Sono 60.727 i lavoratori metalmeccanici coinvolti in crisi di settore nel secondo semestre del 2022. Nonostante continuino le sofferenze sul piano finanziario e per i costi dell’energia, comunque, i dati sono incoraggianti: rispetto al primo semestre dell’anno scorso, infatti, i lavoratori metalmeccanici coinvolti in crisi di settore sono diminuiti di 10.140 unità (a giugno 2022 erano 70.687).
È quanto emerge dal report FIM-CISL sullo stato delle crisi nel settore metalmeccanico, pubblicato negli scorsi giorni.
I dati, come scritto, sono dunque confortanti. L’altro lato della medaglia però fa luce su una situazione non troppo rosea: il sindacato ha infatti censito 206 crisi aziendali. Si tratta per lo più di aziende sopra i 200 dipendenti per le quali da anni stentano a decollare piani di reindustrializzazione che ridiano slancio alle produzioni e all’occupazione.
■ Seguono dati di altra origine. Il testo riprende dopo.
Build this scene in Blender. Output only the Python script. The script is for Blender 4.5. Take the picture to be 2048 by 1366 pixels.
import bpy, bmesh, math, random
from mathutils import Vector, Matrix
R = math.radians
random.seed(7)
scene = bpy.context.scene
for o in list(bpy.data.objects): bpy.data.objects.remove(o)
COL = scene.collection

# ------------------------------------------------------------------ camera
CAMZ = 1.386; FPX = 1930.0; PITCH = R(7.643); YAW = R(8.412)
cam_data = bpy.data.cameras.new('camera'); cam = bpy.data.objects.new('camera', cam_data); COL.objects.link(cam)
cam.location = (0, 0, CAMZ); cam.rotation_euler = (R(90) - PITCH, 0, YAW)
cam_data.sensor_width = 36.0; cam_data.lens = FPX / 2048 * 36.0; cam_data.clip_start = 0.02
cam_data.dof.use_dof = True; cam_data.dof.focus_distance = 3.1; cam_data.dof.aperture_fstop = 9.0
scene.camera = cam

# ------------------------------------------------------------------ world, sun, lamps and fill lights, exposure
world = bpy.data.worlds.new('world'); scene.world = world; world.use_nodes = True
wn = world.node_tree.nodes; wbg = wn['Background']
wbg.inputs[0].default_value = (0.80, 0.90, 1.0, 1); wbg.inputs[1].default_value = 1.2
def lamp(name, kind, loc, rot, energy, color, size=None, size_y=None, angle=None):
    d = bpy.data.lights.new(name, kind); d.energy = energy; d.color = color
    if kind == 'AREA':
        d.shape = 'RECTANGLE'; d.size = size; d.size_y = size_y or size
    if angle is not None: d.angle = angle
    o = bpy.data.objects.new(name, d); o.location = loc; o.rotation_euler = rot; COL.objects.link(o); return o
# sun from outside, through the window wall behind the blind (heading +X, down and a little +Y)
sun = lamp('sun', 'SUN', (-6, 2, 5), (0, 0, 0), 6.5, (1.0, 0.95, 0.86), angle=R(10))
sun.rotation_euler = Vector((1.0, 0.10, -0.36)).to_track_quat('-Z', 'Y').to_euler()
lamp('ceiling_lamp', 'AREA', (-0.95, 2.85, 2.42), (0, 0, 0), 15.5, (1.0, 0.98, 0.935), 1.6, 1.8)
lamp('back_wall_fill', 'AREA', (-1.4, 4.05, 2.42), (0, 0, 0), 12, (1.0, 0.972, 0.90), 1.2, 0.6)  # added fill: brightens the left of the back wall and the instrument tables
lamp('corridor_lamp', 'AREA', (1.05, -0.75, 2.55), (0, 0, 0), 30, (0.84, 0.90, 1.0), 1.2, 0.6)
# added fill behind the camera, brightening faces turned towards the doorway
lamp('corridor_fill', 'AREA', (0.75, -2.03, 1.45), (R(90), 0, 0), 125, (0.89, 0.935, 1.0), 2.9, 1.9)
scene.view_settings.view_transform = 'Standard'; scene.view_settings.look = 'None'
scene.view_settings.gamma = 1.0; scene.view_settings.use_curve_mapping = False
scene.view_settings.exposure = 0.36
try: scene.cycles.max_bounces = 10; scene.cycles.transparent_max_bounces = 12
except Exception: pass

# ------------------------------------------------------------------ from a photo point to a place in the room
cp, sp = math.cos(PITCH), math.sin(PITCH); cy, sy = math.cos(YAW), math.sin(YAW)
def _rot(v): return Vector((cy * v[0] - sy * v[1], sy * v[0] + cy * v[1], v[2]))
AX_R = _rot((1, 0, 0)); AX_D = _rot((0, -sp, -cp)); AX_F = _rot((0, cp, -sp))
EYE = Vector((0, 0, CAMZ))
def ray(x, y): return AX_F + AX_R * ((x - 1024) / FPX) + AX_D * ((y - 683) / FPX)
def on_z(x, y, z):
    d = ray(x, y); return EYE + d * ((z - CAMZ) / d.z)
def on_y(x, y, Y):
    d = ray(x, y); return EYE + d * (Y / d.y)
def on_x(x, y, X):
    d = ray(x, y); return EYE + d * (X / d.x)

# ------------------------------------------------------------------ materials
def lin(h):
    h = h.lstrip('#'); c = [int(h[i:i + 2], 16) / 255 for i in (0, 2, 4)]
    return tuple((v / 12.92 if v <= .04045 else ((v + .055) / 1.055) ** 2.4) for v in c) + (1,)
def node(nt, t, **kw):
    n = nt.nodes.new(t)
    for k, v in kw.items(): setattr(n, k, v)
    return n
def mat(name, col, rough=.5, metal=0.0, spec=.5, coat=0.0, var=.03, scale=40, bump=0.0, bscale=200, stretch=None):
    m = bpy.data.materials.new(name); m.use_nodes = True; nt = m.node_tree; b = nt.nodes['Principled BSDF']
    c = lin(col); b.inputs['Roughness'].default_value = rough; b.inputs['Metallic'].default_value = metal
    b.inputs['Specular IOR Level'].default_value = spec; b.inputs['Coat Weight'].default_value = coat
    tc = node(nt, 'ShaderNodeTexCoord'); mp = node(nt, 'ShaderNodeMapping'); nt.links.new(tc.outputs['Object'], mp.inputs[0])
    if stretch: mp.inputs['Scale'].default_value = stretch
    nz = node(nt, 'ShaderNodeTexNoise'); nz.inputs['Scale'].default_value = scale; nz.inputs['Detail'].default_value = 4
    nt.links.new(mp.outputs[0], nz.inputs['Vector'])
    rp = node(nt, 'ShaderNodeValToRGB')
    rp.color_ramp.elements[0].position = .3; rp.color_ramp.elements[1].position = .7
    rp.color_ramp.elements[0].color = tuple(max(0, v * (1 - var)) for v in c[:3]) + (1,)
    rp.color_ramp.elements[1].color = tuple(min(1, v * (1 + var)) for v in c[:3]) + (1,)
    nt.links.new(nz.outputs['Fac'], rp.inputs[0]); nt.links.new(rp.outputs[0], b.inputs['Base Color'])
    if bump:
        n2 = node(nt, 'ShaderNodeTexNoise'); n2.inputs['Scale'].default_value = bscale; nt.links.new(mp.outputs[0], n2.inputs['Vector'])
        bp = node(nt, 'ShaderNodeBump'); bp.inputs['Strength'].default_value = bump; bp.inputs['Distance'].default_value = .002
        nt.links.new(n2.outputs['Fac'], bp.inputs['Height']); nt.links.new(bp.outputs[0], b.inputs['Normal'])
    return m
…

Nel settore le maggiori criticità si rilevano per:
- la carenza di materie prime;
- gli aumenti del costo dell’energia (che ha messo in ginocchio soprattutto i comparti più energivori, come siderurgia e metallurgia);
- le incertezze e i costi legati alle transizioni green e digitali (che si fanno sentire nella siderurgia e nell’automotive).
Il riposizionamento delle catene del valore a livello globale sta impattando, inoltre, soprattutto sul settore degli elettrodomestici. Altre criticità che impattano sul settore, infine, sono la desertificazione industriale e occupazionale del Mezzogiorno e i troppi casi di mancata reindustrializzazione.